Exactly repeat the material, dropping every picture from the copy.

DATA SECTION:
========================================

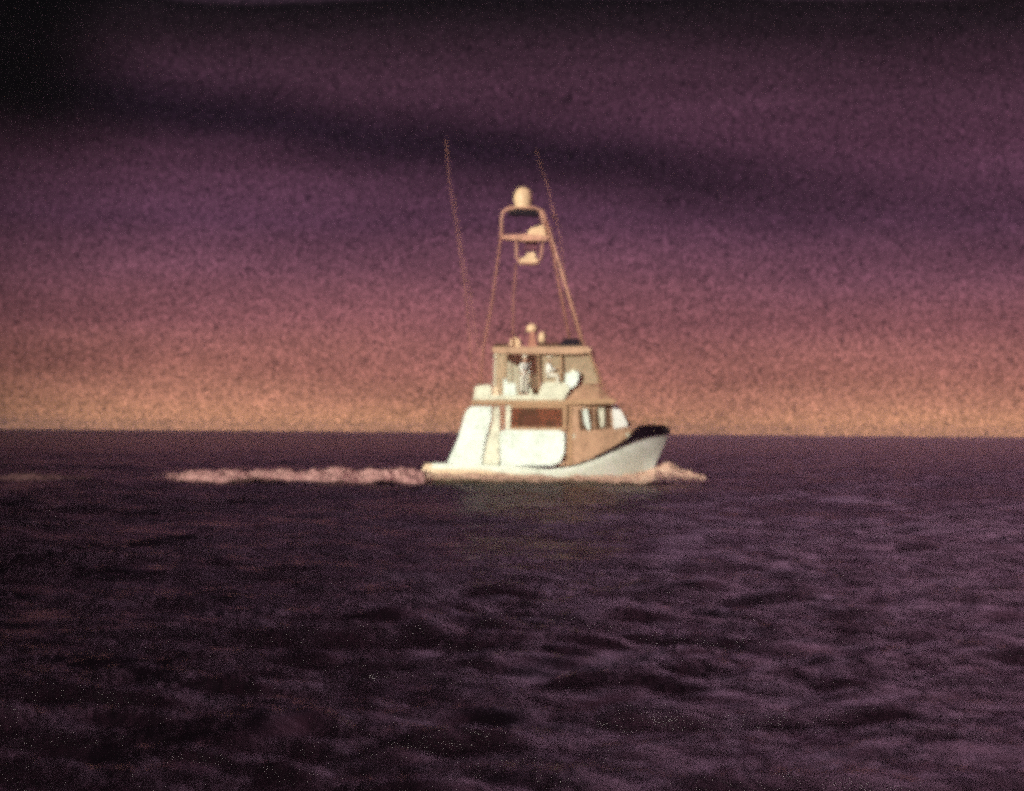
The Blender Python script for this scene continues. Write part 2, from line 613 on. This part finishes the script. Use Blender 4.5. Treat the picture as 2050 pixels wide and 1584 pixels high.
for sgn in (-1, 1):
    f1 = cab_panel([(1156, 816), (1185, 814), (1187, 856), (1160, 858)], 0.035, 0.05, M['window'], 'window', boat, sgn)
    f2 = cab_panel([(1189, 814), (1219, 812), (1221, 853), (1191, 856)], 0.035, 0.05, M['window'], 'window', boat, sgn)
    cab_panel([(1165, 816), (1175, 815), (1181, 854), (1176, 857), (1169, 842)], 0.06, 0.03, M['white'], 'window_pillar', f1, sgn)  # pale pillars standing proud of the dark windows
    cab_panel([(1197, 814), (1208, 813), (1209, 850), (1201, 852)], 0.06, 0.03, M['grey'], 'window_pillar', f2, sgn)
    cab_panel([(1223, 804), (1233, 804), (1246, 824), (1257, 848), (1228, 854)], 0.05, 0.045, M['bright'], 'windshield_panel', boat, sgn)
    cab_panel([(1136, 804), (1144, 804), (1146, 932), (1137, 934)], 0.03, 0.05, M['ochre'], 'corner_post', boat, sgn)
    cab_panel([(1146, 866), (1256, 862), (1262, 868), (1262, 871), (1146, 873)], 0.025, 0.03, M['grey'], 'grab_rail', boat, sgn)

# forward windows between the two sides
b = bmesh.new()
pts = [(1231, 807), (1262, 848)]
v = [b.verts.new((X(px) + 0.02, y, Z(py) + 0.03)) for px, py, y in [(1231, 808, -0.9), (1261, 848, -0.72), (1261, 848, 0.72), (1231, 808, 0.9)]]
f = b.faces.new(v)
r = bmesh.ops.extrude_face_region(b, geom=[f])
for g in r['geom']:
    if isinstance(g, bmesh.types.BMVert):
        g.co += Vector((0.04, 0, 0.03))
link('windshield', b, M['window'], boat)

# flybridge deck slab (roof of the cabin)
bm = prism([(944, 803), (948, 799), (1140, 798), (1222, 795), (1234, 799), (1226, 805), (1140, 807), (946, 809)], -1.78, 1.78, 0.02)
link('flybridge_deck', bm, M['ochre'], boat)
# after coaming
for sgn in (-1, 1):
    bm = prism([(948, 800), (952, 772), (983, 768), (985, 799)], sgn * 1.55, sgn * 1.68, 0.02)
    link('after_coaming', bm, M['grey'], boat)
# main flybridge coaming: weathered cream side with forward fairing
for sgn in (-1, 1):
    bm = prism([(984, 799), (984, 790), (1078, 788), (1084, 768), (1092, 762), (1132, 764), (1141, 776), (1128, 798)], sgn * 1.60, sgn * 1.72, 0.03)
    link('flybridge_coaming', bm, M['grey'], boat)
bm = loft([[(X(1130), -1.6, Z(798)), (X(1130), -1.45, Z(752)), (X(1130), 1.45, Z(752)), (X(1130), 1.6, Z(798))],
           [(X(1160), -1.4, Z(797)), (X(1160), -1.25, Z(756)), (X(1160), 1.25, Z(756)), (X(1160), 1.4, Z(797))],
           [(X(1200), -1.1, Z(796)), (X(1196), -0.95, Z(768)), (X(1196), 0.95, Z(768)), (X(1200), 1.1, Z(796))],
           [(X(1222), -0.8, Z(796)), (X(1216), -0.7, Z(786)), (X(1216), 0.7, Z(786)), (X(1222), 0.8, Z(796))]])
link('fairing', bm, M['tan'], boat)
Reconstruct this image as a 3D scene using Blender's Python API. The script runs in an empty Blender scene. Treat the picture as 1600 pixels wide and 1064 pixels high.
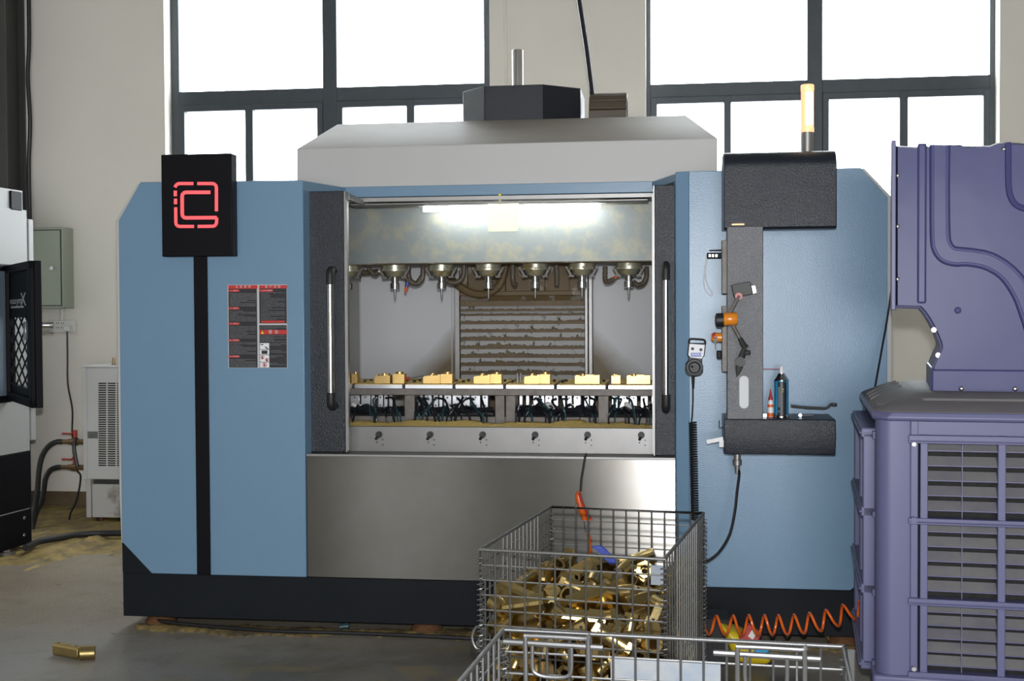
import bpy, bmesh, random
from math import *
from mathutils import Vector, Matrix, Euler

random.seed(7)
SC = bpy.context.scene
COL = SC.collection
M = {}

# ------------------------------------------------------------------ camera
# World frame: X along the machine's front, Y into the hall, Z up, origin on the floor
CAM = Vector((0, -5.75, 1.57)); FPX = 1900.0
YAW, PIT, ROLL = 0.131027, 0.0233611, -0.0049724
FW = Vector((-sin(YAW)*cos(PIT), cos(YAW)*cos(PIT), -sin(PIT)))
_R = Vector((cos(YAW), sin(YAW), 0)); _U = _R.cross(FW)
RT = _R*cos(ROLL) + _U*sin(ROLL); UP = _U*cos(ROLL) - _R*sin(ROLL)
cd = bpy.data.cameras.new('camera'); cd.sensor_width = 36; cd.lens = FPX*36/1600
cd.clip_start = .05; cd.clip_end = 200
cam = bpy.data.objects.new('camera', cd); COL.objects.link(cam); SC.camera = cam
cam.matrix_world = Matrix(((RT.x, UP.x, -FW.x, CAM.x), (RT.y, UP.y, -FW.y, CAM.y), (RT.z, UP.z, -FW.z, CAM.z), (0, 0, 0, 1)))

def ray(u, v): return FW*FPX + RT*(u-800) + UP*(532-v)
def at(u, v, y):                       # measured point of the photo on the plane Y = y
    r = ray(u, v); return CAM + r*((y-CAM.y)/r.y)
def atz(u, v, z=0):                    # ... on the plane Z = z
    r = ray(u, v); return CAM + r*((z-CAM.z)/r.z)
def opt(u, v, d): return CAM + ray(u, v)*(d/FPX)
def X(u, v, y): return at(u, v, y).x
def Z(u, v, y): return at(u, v, y).z

# ------------------------------------------------------------------ helpers
def tag(o, label=None, cat=None, group=None, kind=None):
    if label: o['label'] = label
    if cat: o['category'] = cat
    if group: o['group'] = group
    if kind: o['kind'] = kind
    return o
def empty(name, loc=(0, 0, 0), rot=(0, 0, 0), label=None, cat=None, group=None):
    o = bpy.data.objects.new(name, None); COL.objects.link(o)
    o.location = loc; o.rotation_euler = rot; o.empty_display_size = .1
    return tag(o, label, cat, group)
def dup(o, parent=None, loc=None, rot=None):
    kids = list(o.children)
    c = o.copy(); COL.objects.link(c)
    if parent is not None: c.parent = parent
    if loc is not None: c.location = loc
    if rot is not None: c.rotation_euler = rot
    for k in kids: dup(k, c)
    return c
def place(o, origin):                  # give a mesh built in world coordinates an origin of its own
    origin = Vector(origin); o.data.transform(Matrix.Translation(-origin)); o.location = origin; return o
def smooth_path(pts, n=8):             # Catmull-Rom through the points
    P = [Vector(p) for p in pts]; P = [P[0]*2-P[1]] + P + [P[-1]*2-P[-2]]; out = []
    for i in range(1, len(P)-2):
        a, b, c, d = P[i-1:i+3]
        for k in range(n):
            t = k/n
            out.append(.5*((2*b)+(c-a)*t+(2*a-5*b+4*c-d)*t*t+(3*b-a-3*c+d)*t**3))
    return out+[P[-2]]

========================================

COMPLETE OUTPUT:
The Blender Python script for this scene continues. Write part 2, from line 613 on. This part finishes the script. Use Blender 4.5. Treat the picture as 2050 pixels wide and 1584 pixels high.
for sgn in (-1, 1):
    f1 = cab_panel([(1156, 816), (1185, 814), (1187, 856), (1160, 858)], 0.035, 0.05, M['window'], 'window', boat, sgn)
    f2 = cab_panel([(1189, 814), (1219, 812), (1221, 853), (1191, 856)], 0.035, 0.05, M['window'], 'window', boat, sgn)
    cab_panel([(1165, 816), (1175, 815), (1181, 854), (1176, 857), (1169, 842)], 0.06, 0.03, M['white'], 'window_pillar', f1, sgn)  # pale pillars standing proud of the dark windows
    cab_panel([(1197, 814), (1208, 813), (1209, 850), (1201, 852)], 0.06, 0.03, M['grey'], 'window_pillar', f2, sgn)
    cab_panel([(1223, 804), (1233, 804), (1246, 824), (1257, 848), (1228, 854)], 0.05, 0.045, M['bright'], 'windshield_panel', boat, sgn)
    cab_panel([(1136, 804), (1144, 804), (1146, 932), (1137, 934)], 0.03, 0.05, M['ochre'], 'corner_post', boat, sgn)
    cab_panel([(1146, 866), (1256, 862), (1262, 868), (1262, 871), (1146, 873)], 0.025, 0.03, M['grey'], 'grab_rail', boat, sgn)

# forward windows between the two sides
b = bmesh.new()
pts = [(1231, 807), (1262, 848)]
v = [b.verts.new((X(px) + 0.02, y, Z(py) + 0.03)) for px, py, y in [(1231, 808, -0.9), (1261, 848, -0.72), (1261, 848, 0.72), (1231, 808, 0.9)]]
f = b.faces.new(v)
r = bmesh.ops.extrude_face_region(b, geom=[f])
for g in r['geom']:
    if isinstance(g, bmesh.types.BMVert):
        g.co += Vector((0.04, 0, 0.03))
link('windshield', b, M['window'], boat)

# flybridge deck slab (roof of the cabin)
bm = prism([(944, 803), (948, 799), (1140, 798), (1222, 795), (1234, 799), (1226, 805), (1140, 807), (946, 809)], -1.78, 1.78, 0.02)
link('flybridge_deck', bm, M['ochre'], boat)
# after coaming
for sgn in (-1, 1):
    bm = prism([(948, 800), (952, 772), (983, 768), (985, 799)], sgn * 1.55, sgn * 1.68, 0.02)
    link('after_coaming', bm, M['grey'], boat)
# main flybridge coaming: weathered cream side with forward fairing
for sgn in (-1, 1):
    bm = prism([(984, 799), (984, 790), (1078, 788), (1084, 768), (1092, 762), (1132, 764), (1141, 776), (1128, 798)], sgn * 1.60, sgn * 1.72, 0.03)
    link('flybridge_coaming', bm, M['grey'], boat)
bm = loft([[(X(1130), -1.6, Z(798)), (X(1130), -1.45, Z(752)), (X(1130), 1.45, Z(752)), (X(1130), 1.6, Z(798))],
           [(X(1160), -1.4, Z(797)), (X(1160), -1.25, Z(756)), (X(1160), 1.25, Z(756)), (X(1160), 1.4, Z(797))],
           [(X(1200), -1.1, Z(796)), (X(1196), -0.95, Z(768)), (X(1196), 0.95, Z(768)), (X(1200), 1.1, Z(796))],
           [(X(1222), -0.8, Z(796)), (X(1216), -0.7, Z(786)), (X(1216), 0.7, Z(786)), (X(1222), 0.8, Z(796))]])
link('fairing', bm, M['tan'], boat)
Reconstruct this image as a 3D scene using Blender's Python API. The script runs in an empty Blender scene. Treat the picture as 1600 pixels wide and 1064 pixels high.
import bpy, bmesh, random
from math import *
from mathutils import Vector, Matrix, Euler

random.seed(7)
SC = bpy.context.scene
COL = SC.collection
M = {}

# ------------------------------------------------------------------ camera
# World frame: X along the machine's front, Y into the hall, Z up, origin on the floor
CAM = Vector((0, -5.75, 1.57)); FPX = 1900.0
YAW, PIT, ROLL = 0.131027, 0.0233611, -0.0049724
FW = Vector((-sin(YAW)*cos(PIT), cos(YAW)*cos(PIT), -sin(PIT)))
_R = Vector((cos(YAW), sin(YAW), 0)); _U = _R.cross(FW)
RT = _R*cos(ROLL) + _U*sin(ROLL); UP = _U*cos(ROLL) - _R*sin(ROLL)
cd = bpy.data.cameras.new('camera'); cd.sensor_width = 36; cd.lens = FPX*36/1600
cd.clip_start = .05; cd.clip_end = 200
cam = bpy.data.objects.new('camera', cd); COL.objects.link(cam); SC.camera = cam
cam.matrix_world = Matrix(((RT.x, UP.x, -FW.x, CAM.x), (RT.y, UP.y, -FW.y, CAM.y), (RT.z, UP.z, -FW.z, CAM.z), (0, 0, 0, 1)))

def ray(u, v): return FW*FPX + RT*(u-800) + UP*(532-v)
def at(u, v, y):                       # measured point of the photo on the plane Y = y
    r = ray(u, v); return CAM + r*((y-CAM.y)/r.y)
def atz(u, v, z=0):                    # ... on the plane Z = z
    r = ray(u, v); return CAM + r*((z-CAM.z)/r.z)
def opt(u, v, d): return CAM + ray(u, v)*(d/FPX)
def X(u, v, y): return at(u, v, y).x
def Z(u, v, y): return at(u, v, y).z

# ------------------------------------------------------------------ helpers
def tag(o, label=None, cat=None, group=None, kind=None):
    if label: o['label'] = label
    if cat: o['category'] = cat
    if group: o['group'] = group
    if kind: o['kind'] = kind
    return o
def empty(name, loc=(0, 0, 0), rot=(0, 0, 0), label=None, cat=None, group=None):
    o = bpy.data.objects.new(name, None); COL.objects.link(o)
    o.location = loc; o.rotation_euler = rot; o.empty_display_size = .1
    return tag(o, label, cat, group)
def dup(o, parent=None, loc=None, rot=None):
    kids = list(o.children)
    c = o.copy(); COL.objects.link(c)
    if parent is not None: c.parent = parent
    if loc is not None: c.location = loc
    if rot is not None: c.rotation_euler = rot
    for k in kids: dup(k, c)
    return c
def place(o, origin):                  # give a mesh built in world coordinates an origin of its own
    origin = Vector(origin); o.data.transform(Matrix.Translation(-origin)); o.location = origin; return o
def smooth_path(pts, n=8):             # Catmull-Rom through the points
    P = [Vector(p) for p in pts]; P = [P[0]*2-P[1]] + P + [P[-1]*2-P[-2]]; out = []
    for i in range(1, len(P)-2):
        a, b, c, d = P[i-1:i+3]
        for k in range(n):
            t = k/n
            out.append(.5*((2*b)+(c-a)*t+(2*a-5*b+4*c-d)*t*t+(3*b-a-3*c+d)*t**3))
    return out+[P[-2]]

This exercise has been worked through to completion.